The majority of the identifiable tracks were made by theropod dinosaurs and carry the names Grallator, Anchisauripus, and Eubrontes. If the names sound unfamiliar, it is because footprints are named differently than skeletons are. Unless a dinosaur dies in its tracks and it preserved, it can’t be certain what genus of dinosaur which made each type of track, so tracks are identified based upon tell-tale characteristics and given their own names. Prints left by a sauropod-relative (a sauropodomorph) were also found at the site.

Of particular interest was a tail-drag mark. During most of the 20th century dinosaurs were depicted as animals that dragged their tails on the ground behind them, but the majority of evidence (from skeletons to trackways) showed that dinosaurs held their tails off the ground. The tail-drag mark does not overturn what has been learned about dinosaur posture, but it does indicate that a dinosaur that walked on four feet and had a long, sinuous tail briefly dragged it on the ground.

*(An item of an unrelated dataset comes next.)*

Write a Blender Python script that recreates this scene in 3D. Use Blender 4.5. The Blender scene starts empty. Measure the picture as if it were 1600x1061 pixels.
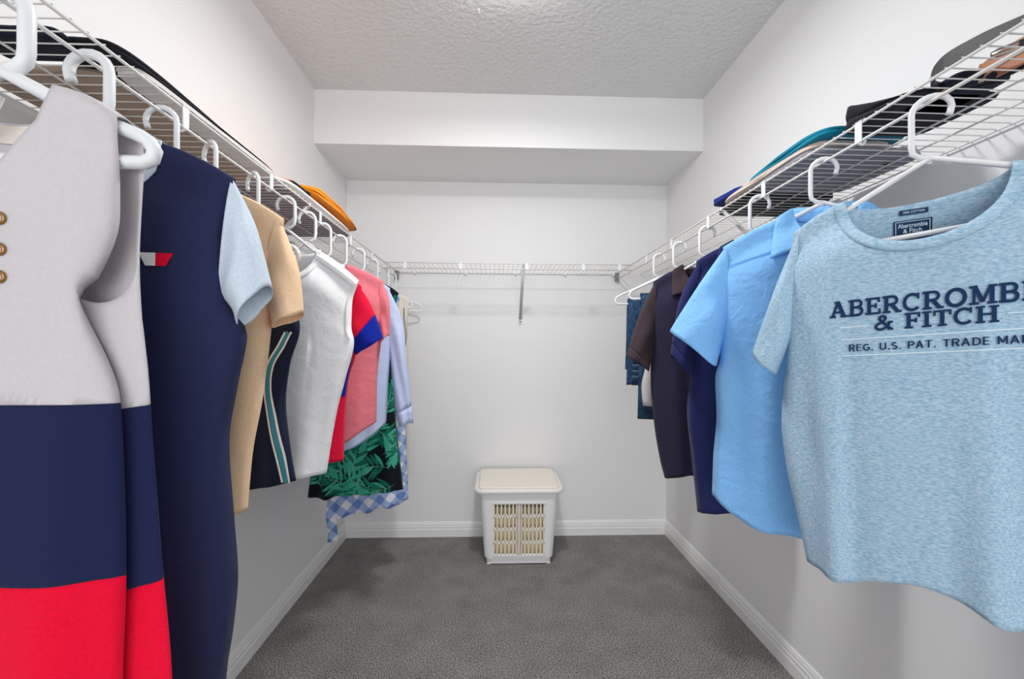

Why did so many dinosaurs congregate in this one area? The high amount of tracks is certainly unusual, but the answer may have to do with a shortage of water. Around the track site were huge sand dunes that were part of an immense desert, but the tracks themselves were made on a damp surface near an ancient water source. This site may represent a prehistoric watering hole in which many different kinds of dinosaur came to drink (and perhaps some even preyed on the animals that came to quench their thirst).

There is a lot more work to be done at the site, particularly because the paleontologists found a new kind of track they had never seen before. Could this site preserve traces of a dinosaur otherwise unknown to scientists?